Elizabeth came to Philadelphia to go to graduate school at Bryn Mawr College, where she helped to design hearing tests for babies. “Babies can’t tell you if they hear, but the test is based on a reflex they make in response to certain sounds.”

In 1980, after a year of graduate school, Elizabeth knew that her life’s work lay in music.  She had played the guitar and piano from age 12. In college she’d become an aficionado of Bulgarian, Brazilian and Bluegrass music. “Later, I moved to Swedish music.

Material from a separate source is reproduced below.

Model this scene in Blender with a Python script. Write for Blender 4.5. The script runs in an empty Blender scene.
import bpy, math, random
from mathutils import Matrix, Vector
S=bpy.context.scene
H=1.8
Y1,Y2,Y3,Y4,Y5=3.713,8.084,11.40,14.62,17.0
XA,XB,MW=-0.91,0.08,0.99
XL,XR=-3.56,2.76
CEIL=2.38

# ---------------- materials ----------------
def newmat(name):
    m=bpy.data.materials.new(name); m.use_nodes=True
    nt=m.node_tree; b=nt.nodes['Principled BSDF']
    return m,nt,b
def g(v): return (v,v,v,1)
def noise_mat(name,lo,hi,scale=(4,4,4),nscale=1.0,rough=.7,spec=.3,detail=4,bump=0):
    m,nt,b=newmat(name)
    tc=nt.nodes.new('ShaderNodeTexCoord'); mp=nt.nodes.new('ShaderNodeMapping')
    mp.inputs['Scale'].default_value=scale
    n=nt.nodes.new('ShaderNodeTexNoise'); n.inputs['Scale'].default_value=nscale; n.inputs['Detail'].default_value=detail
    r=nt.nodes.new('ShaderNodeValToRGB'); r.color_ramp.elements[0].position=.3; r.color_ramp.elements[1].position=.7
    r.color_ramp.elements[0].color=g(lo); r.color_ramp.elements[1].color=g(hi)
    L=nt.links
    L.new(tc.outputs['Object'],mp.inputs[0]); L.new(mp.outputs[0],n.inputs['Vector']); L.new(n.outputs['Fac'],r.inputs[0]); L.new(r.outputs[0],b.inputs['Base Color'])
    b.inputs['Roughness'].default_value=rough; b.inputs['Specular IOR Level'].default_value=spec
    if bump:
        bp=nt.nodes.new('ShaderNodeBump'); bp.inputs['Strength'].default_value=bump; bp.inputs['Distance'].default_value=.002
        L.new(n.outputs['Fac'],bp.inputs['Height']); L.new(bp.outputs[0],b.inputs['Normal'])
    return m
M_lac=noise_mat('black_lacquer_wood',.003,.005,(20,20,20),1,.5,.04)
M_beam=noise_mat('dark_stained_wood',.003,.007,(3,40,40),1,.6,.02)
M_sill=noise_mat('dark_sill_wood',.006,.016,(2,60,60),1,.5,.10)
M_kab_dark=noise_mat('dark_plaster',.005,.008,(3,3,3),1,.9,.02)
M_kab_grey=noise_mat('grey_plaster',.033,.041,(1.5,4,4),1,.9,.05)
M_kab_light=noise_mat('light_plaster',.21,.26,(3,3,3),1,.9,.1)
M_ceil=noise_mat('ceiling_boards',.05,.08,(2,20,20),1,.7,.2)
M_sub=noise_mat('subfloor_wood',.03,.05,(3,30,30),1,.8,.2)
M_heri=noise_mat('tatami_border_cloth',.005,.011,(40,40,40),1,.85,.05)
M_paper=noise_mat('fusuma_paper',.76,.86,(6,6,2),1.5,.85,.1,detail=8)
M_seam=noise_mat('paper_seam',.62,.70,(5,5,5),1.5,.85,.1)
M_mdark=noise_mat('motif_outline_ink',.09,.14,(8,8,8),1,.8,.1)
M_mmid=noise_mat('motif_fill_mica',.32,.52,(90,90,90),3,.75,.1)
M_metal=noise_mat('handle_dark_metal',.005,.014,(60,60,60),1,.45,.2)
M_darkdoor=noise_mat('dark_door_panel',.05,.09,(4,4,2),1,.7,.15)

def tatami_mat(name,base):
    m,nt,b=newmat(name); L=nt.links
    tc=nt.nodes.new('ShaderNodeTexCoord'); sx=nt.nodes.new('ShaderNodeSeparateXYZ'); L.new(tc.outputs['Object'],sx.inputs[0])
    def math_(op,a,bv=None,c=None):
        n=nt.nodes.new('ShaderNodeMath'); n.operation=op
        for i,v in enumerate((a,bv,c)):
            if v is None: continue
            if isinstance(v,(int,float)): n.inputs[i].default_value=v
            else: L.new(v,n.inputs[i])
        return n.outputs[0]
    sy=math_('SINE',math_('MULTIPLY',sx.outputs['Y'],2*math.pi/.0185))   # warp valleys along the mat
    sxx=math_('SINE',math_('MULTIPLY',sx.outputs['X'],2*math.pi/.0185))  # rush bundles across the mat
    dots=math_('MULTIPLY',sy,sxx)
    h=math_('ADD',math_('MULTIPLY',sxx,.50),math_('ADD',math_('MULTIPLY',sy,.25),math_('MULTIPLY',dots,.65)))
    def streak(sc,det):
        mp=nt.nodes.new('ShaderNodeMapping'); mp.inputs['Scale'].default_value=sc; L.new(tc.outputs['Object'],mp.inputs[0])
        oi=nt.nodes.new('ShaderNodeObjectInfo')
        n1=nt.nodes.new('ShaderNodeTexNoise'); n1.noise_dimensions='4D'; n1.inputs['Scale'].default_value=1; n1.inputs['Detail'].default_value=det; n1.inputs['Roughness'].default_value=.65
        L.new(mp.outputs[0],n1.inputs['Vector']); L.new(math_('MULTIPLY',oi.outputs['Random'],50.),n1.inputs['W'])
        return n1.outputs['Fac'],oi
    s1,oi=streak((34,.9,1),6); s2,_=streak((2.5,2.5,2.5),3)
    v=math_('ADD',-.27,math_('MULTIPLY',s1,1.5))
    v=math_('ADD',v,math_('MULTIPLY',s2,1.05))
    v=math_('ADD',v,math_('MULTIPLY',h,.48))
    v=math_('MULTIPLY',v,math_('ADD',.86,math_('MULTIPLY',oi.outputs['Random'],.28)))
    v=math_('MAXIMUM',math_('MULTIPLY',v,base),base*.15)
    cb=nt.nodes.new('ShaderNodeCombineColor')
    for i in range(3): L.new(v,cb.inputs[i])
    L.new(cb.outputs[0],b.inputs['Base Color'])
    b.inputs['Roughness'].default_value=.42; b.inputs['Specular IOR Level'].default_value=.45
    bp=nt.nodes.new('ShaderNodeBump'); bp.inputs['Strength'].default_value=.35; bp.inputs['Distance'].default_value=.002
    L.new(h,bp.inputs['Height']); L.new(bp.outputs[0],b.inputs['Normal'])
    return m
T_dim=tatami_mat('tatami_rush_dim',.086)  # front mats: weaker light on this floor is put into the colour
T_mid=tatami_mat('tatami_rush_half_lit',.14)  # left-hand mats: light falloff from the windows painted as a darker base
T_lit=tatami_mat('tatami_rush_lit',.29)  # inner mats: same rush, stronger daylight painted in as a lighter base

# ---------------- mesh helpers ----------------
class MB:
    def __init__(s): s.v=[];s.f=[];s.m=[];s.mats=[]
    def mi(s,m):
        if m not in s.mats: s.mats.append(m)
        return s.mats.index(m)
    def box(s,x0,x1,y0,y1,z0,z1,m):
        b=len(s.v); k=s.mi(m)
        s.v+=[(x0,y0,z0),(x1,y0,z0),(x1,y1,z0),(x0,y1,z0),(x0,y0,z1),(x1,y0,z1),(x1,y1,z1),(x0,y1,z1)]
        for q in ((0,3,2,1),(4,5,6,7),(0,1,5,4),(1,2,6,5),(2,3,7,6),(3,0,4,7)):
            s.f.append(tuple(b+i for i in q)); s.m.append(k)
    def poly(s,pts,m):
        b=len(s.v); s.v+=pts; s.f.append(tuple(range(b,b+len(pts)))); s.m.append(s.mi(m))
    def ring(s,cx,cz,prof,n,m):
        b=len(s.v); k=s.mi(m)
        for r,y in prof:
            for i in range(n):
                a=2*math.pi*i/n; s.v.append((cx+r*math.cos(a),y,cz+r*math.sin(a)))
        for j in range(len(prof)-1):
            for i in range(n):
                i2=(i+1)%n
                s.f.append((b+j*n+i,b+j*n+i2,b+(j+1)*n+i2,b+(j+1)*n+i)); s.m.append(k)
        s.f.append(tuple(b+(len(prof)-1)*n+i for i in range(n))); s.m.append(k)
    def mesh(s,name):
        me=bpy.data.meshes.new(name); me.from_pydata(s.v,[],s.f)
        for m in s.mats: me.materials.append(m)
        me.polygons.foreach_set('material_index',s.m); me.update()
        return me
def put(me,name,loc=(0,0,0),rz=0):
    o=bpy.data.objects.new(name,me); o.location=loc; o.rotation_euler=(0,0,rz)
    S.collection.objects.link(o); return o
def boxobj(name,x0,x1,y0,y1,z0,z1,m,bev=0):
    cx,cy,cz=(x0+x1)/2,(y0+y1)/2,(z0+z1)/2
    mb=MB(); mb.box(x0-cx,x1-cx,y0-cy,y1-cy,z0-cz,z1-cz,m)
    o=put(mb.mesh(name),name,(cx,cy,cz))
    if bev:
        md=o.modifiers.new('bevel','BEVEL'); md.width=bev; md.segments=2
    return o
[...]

I took lessons from Alicia Bjornsdottir, a world-class Swedish violinist and fiddler who lives in Wyndmoor.”

At the outset Elizabeth did repairs. She got a job re-hairing bows in the Primavera House of Violins in Philadelphia.  “Adolf Primavera, the owner, was a third-generation violin maker at the end of his career,” she said. After the store folded in 1983, Elizabeth began bowmaking with William Salchow, the “father of American bowmaking,” in New York. She even spent time in Bulgaria, where she grew more familiar with the music and gained a working knowledge of the language.

Later, she traveled to Belgium to continue studying bowmaking with Pierre Guillaume. In 1988, she went to Brazil to buy wood. “It was a good excuse to travel,” said Elizabeth, who also speaks Portuguese. The next year brought still another trip, this time to the altar. She married Buck Buchanan, now 53, who works at the U.S. Department of Labor as a civil rights attorney.

When Elizabeth describes bows, they seem as individual as people. “We start with logs, have them cut into sticks; then we plane the sticks to give them their form,” she said.  She selects a bow and plays a scale on a violin. Then she selects another bow and plays a scale again. “Hear the difference? Same musician, same instrument, but a different sound.  One sounds clean, crisp and a little bit tight. The other one pulls a more singing sound from the instrument,” said Elizabeth, who sang with the Anna Crusis Women’s Choir for several years.

The precise, sedate craft of bowmaking has its difficulties. “More than 50 percent of bowmakers develop an allergy to wood,” Elizabeth explained, “but the main challenge is juggling more than one thing at a time. You talk to customers, order supplies and do the work. There are more than 240 steps in making a bow. If there’s an interruption, you have to know where you are when you come back to the bow. And you have to get the kids places they need to go, though that’s less of an issue since they’re older, and my husband helps out with the cooking, cleaning and whatever else it takes to raise a family.”

Elizabeth seems to have struck a balance between work and family. “Do I have regrets about taking time away from my kids?” she asked. “No. They’re proud that I do something like bowmaking.”